Хозяйка не только сама пыталась выжить в блокаду. Она помогала умиравшим художникам. Старалась дотащить до академии хоть какие-то обреченные на гибель документы, работы. Запомнить последние слова и неожиданные исповеди. Теперь под ее начальством бывший архив бывшей Академии художеств, но далеко не весь. Основной органы сразу после снятия блокады забрали в государственное хранилище. Рассортировали. Выутюжили. Определили, что потомкам нужно и что не нужно. Тем, что собирала в блокаду, не заинтересовались. Не подумали поинтересоваться. Она поняла: лучше спрятать.
Слов нет: есть партийная дисциплина — ей доводилось быть и секретарем партийной организации, — но есть и совесть. И действовать в трудные минуты надо по совести. Это помнят все, кто сталкивался с Анной Максимовной Смирновой.
«Можно ли попасть к Зощенко?» — «Ничего не выйдет. Он стал бояться людей. Вернее — предательства. После стольких издевательств. Он и нам с мужем не рад. Впустить впустит и тут же начинает на дверь смотреть, шаги в коридоре слушать». — «А телефон?» — «Соседи сняли. Сразу. Поторопились».
Через наступившее молчание трудно переступить. «По-моему, он себе простить не может, что сразу после решения редакции „Октября“ дважды САМОМУ писал. Тогда все говорили о Булгакове: сумел письмами на высочайшее имя спасти постановку „Дней Турбиных“ во МХАТе. Отсюда и Михаилу Михайловичу подсказали: чем не выход?
Когда ответ не пришел, жена от себя написала и тоже без толку. Пока перепиской занимались, в „Большевике“ погромная статья вышла. И снова все ошиблись. Думали: отгремела гроза, и слава тебе, Господи! Главное, что уже прошла. А на деле в 46-м все по новой пошло. Друзей, знакомых как ветром сдуло. На улице на другую сторону переходят. Сын публично отрекся, да как! Страшно вспомнить! Сын! Михаил Михайлович его оправдать пытался жалко так: мол, работа, семья, о них думать надо. Не об отце.
Да не было бы никакого постановления, наверняка бы не было, если бы предложение органов принял. Они его летом 44-го в Ленинградское управление госбезопасности вызывали — стукача из него сделать собирались. Рассуждали просто: страху натерпелся, на все согласится, а недовольные сами к нему потянутся. Не согласился! Вот за это и уничтожили.

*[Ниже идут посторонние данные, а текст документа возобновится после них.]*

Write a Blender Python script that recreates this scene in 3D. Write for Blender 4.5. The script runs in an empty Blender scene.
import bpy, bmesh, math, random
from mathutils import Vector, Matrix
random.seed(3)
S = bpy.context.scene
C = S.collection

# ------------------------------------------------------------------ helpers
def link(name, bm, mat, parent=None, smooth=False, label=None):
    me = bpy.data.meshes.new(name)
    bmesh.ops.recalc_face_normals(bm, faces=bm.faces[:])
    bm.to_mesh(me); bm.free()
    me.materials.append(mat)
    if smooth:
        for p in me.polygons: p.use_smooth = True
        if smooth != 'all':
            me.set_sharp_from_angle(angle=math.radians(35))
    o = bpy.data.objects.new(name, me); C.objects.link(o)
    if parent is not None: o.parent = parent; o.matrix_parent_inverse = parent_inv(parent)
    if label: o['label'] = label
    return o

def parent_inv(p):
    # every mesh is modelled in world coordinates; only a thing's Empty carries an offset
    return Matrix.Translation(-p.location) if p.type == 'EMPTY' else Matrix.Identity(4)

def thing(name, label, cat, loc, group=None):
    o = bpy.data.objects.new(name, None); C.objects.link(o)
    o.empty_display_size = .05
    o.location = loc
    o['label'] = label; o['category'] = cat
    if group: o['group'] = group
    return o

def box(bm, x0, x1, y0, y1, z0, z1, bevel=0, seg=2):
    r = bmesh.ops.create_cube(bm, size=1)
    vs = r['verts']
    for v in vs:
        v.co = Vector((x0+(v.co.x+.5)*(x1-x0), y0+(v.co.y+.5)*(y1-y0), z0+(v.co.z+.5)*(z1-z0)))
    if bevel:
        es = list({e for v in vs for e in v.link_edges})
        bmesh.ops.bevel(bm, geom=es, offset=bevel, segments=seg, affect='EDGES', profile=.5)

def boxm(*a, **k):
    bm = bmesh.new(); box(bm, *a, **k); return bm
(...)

Ахматова ради сына два хвалебных стихотворения о Сталине написала. Плохих. Хуже некуда. Даже Александр Фадеев засомневался: стоит ли печатать? С ЦК посоветовался. Сказали: стоит и прямо в „Правде“. Ко всеобщему сведению.
Сыну от этого легче не стало. А ее в 51-м в Союзе писателей восстановили. Ее — да. А Зощенко — нет. Он и заявления не подавал. Чувство собственного достоинства было».
NB
31 октября 1944 года нарком госбезопасности В. Меркулов докладывал А. Жданову о том, как оценивают «подвергшиеся справедливой критике писатели» все происходящее в литературном мире.
Зощенко:Советская литература сейчас представляет жалкое зрелище.
Федор Гладков:Трудно писать. Невыразимо трудно… Исподличались люди.
Корней Чуковский:Всюду ложь, издевательства и гнусность.
«Кинематографист Александр Довженко не затрагивает товарища Сталина, но враждебно отзывается о руководителе коммунистов Украины товарище Хрущеве».
Леонид Косматов — один из самых талантливых кинооператоров советских лет. Снимал много, долго и почти никогда то, что хотелось.
«О военных заслугах вождя можно спорить, но вот на одном фронте он был полководцем без сна и отдыха — в кинематографе.
Говорить между собой мы, конечно, не говорили. Но думалось всем наверняка одинаково: откуда у него бралось время на кинематограф? Каждый сценарий в дело — только после его одобрения. Каждый фильм в прокат или на свалку — после его просмотра. Объяснял. Направлял. Ни одной мелочи не упускал. И всё на грани обвинения во вредительстве и враждебной идеологии. Простых просчетов и творческих неудач не принимал, да и не понимал.